Materials provided:
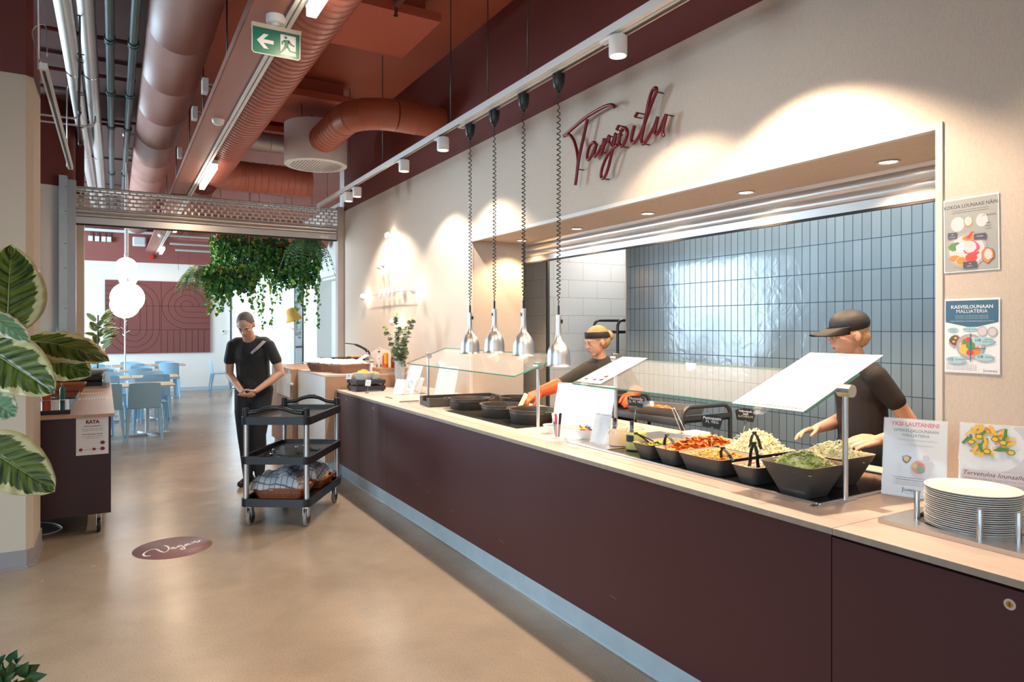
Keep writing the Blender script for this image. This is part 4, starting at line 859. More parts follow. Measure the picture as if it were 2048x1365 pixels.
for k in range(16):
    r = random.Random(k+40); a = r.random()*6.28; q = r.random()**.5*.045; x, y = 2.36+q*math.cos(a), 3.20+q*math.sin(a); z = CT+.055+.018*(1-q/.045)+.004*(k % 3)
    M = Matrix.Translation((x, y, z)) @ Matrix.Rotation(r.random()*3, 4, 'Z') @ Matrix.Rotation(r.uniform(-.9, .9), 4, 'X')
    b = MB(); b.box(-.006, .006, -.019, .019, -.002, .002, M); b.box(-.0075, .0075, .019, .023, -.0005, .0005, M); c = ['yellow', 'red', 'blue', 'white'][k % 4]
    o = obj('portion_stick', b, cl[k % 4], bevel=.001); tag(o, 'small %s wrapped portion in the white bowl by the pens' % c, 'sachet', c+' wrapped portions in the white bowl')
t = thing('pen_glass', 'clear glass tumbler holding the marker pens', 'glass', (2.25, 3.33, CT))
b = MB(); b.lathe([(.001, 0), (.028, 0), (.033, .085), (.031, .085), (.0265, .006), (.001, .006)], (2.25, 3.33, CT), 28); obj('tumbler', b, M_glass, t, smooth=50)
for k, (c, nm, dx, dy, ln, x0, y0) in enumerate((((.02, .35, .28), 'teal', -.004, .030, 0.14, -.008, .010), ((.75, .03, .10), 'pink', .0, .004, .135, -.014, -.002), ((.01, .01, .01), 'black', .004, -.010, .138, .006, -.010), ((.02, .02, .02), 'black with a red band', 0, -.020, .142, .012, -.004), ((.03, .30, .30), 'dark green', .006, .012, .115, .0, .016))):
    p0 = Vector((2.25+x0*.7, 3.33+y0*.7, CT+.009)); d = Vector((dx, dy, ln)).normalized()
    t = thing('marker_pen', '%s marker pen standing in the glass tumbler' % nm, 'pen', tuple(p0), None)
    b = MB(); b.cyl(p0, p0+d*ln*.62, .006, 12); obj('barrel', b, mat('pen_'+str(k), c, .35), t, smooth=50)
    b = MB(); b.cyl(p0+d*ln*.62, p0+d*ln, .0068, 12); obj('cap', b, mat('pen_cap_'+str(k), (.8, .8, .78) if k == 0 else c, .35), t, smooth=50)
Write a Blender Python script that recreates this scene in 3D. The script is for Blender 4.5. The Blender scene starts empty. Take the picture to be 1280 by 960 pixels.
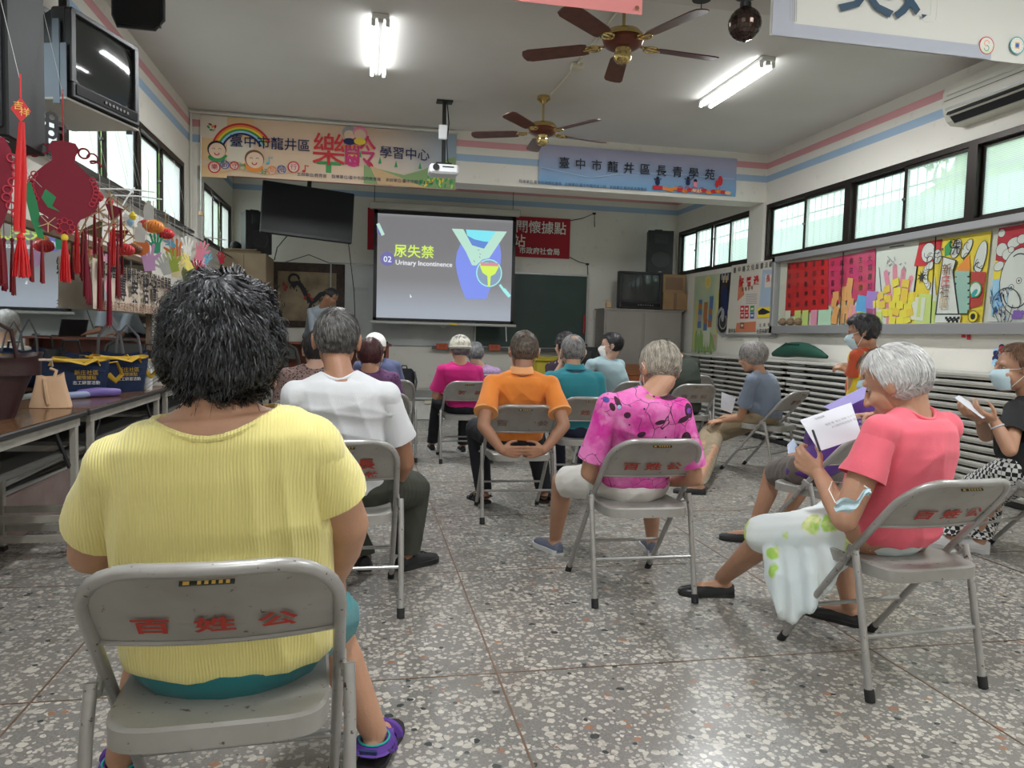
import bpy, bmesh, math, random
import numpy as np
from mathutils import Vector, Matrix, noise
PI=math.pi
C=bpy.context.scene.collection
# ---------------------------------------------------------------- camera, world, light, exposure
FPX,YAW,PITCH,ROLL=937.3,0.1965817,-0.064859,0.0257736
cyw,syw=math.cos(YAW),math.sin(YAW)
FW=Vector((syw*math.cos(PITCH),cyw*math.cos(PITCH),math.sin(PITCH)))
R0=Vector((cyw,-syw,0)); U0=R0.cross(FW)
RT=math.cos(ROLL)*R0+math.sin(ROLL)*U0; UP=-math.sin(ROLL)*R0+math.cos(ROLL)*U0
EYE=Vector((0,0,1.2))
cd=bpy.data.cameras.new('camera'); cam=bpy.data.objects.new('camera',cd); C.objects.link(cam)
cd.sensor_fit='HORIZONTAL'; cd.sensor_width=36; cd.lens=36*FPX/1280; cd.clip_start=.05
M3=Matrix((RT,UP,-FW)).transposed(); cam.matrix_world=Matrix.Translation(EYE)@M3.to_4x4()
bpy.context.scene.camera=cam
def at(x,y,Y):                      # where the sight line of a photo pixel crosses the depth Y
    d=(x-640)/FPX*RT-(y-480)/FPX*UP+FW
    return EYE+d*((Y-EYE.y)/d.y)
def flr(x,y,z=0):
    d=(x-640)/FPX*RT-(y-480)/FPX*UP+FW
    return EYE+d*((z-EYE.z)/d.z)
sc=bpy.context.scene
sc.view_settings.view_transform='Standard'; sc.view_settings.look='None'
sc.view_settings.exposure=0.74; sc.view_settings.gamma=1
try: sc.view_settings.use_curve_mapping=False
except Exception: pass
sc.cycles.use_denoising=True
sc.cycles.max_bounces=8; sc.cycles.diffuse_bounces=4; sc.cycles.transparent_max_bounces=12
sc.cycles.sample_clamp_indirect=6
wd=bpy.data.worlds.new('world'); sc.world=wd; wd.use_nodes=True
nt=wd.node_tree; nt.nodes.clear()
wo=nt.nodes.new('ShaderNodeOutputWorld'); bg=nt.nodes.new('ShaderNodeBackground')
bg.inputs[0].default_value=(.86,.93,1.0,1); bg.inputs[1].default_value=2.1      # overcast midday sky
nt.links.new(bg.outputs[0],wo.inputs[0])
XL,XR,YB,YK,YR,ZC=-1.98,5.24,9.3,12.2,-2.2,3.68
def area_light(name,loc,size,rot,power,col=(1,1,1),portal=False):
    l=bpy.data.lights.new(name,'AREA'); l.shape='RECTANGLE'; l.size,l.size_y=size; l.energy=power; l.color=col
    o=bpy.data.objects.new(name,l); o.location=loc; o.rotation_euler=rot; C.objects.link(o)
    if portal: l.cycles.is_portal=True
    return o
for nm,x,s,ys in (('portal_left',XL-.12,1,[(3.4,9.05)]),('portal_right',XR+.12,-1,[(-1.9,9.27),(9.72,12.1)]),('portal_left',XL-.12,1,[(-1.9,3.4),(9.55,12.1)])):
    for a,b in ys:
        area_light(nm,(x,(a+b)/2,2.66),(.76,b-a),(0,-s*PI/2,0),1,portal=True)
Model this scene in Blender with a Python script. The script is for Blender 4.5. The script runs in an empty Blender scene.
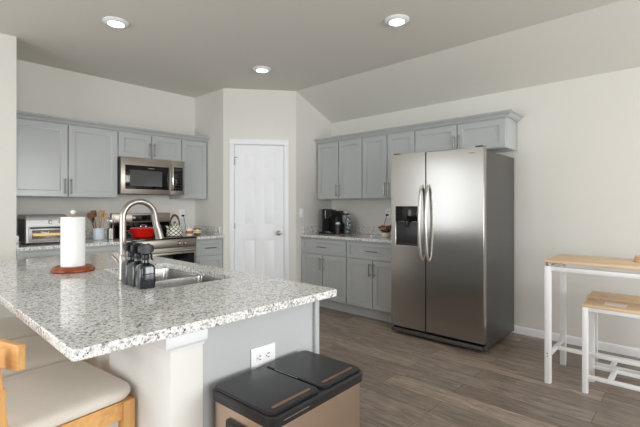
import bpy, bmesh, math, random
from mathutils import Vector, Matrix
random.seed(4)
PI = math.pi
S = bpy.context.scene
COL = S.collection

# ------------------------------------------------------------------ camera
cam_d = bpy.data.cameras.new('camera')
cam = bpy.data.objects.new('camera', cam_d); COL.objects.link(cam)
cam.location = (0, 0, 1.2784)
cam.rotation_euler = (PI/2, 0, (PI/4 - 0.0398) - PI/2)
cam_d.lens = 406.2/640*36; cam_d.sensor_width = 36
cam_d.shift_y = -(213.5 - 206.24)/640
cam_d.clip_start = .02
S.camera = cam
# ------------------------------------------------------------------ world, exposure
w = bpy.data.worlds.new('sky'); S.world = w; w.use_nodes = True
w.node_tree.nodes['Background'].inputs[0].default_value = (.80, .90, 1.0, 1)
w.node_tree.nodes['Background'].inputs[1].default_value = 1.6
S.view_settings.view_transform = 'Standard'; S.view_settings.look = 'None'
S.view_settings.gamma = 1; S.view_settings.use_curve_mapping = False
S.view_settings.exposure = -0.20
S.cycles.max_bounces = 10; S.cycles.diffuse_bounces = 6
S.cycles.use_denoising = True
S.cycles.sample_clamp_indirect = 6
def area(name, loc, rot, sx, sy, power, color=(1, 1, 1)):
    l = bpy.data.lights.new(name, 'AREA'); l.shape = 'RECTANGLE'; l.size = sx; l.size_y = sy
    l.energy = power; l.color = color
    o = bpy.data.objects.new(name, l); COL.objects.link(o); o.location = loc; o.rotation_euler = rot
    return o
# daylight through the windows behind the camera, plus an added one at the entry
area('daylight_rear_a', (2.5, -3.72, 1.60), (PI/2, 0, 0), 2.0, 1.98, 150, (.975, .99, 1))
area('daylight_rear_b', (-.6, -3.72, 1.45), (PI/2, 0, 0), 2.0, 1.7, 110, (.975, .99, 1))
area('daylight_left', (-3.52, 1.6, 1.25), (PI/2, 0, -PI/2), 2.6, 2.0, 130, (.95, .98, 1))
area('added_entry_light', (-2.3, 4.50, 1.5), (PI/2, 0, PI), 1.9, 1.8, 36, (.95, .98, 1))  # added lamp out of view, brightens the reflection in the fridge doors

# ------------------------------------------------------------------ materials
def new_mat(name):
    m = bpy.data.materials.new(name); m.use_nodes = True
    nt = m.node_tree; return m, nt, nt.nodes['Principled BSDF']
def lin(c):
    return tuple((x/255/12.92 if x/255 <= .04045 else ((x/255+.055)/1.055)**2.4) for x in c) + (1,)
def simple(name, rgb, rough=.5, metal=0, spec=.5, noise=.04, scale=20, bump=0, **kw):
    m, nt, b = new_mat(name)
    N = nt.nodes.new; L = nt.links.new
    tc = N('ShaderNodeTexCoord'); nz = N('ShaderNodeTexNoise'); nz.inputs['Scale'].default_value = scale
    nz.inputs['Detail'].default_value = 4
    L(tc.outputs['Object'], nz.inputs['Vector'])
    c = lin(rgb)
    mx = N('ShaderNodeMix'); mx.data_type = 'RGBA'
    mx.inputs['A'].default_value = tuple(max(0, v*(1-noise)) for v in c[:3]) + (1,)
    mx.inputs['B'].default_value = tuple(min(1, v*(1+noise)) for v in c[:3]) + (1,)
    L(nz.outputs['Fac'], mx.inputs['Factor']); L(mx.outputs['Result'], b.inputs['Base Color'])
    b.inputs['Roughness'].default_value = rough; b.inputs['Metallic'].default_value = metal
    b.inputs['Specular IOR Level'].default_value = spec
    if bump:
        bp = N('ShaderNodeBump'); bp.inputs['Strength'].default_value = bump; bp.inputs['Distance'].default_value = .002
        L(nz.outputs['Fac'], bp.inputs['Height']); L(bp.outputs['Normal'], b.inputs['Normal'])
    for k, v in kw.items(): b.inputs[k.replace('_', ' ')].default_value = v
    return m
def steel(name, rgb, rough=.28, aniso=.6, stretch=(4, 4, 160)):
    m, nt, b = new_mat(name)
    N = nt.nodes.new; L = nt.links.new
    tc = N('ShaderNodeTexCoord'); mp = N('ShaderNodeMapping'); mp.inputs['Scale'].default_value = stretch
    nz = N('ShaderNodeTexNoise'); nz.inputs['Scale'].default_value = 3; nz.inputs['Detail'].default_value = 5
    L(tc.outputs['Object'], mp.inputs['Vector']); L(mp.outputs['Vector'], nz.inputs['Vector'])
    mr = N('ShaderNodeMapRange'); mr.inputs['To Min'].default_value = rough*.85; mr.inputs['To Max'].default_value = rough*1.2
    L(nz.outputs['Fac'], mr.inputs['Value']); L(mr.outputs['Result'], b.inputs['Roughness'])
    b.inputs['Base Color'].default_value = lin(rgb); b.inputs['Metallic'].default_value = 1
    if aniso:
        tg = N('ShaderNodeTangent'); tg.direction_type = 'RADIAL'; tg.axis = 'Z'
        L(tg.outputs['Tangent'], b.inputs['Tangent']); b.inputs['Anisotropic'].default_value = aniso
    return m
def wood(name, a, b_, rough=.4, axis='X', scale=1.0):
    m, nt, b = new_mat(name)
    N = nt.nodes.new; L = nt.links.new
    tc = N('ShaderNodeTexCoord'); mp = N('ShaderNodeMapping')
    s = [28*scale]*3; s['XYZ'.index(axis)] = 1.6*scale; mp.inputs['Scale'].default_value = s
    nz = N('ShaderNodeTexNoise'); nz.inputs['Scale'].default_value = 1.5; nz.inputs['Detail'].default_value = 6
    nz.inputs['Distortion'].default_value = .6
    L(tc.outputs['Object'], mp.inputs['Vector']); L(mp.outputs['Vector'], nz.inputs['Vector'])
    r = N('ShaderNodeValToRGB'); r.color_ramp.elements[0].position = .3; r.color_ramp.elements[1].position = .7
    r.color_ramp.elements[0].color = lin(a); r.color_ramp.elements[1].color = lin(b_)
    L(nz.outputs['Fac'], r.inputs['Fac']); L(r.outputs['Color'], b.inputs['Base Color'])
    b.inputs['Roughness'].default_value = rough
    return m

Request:
Reproduce, starting at the line containing "Model this scene" and stopping after the line containing "COL = S.collection", each of those lines exactly and no others; leave pictures out.

Written answer:
Model this scene in Blender with a Python script. The script is for Blender 4.5. The script runs in an empty Blender scene.
import bpy, bmesh, math, random
from mathutils import Vector, Matrix
random.seed(4)
PI = math.pi
S = bpy.context.scene
COL = S.collection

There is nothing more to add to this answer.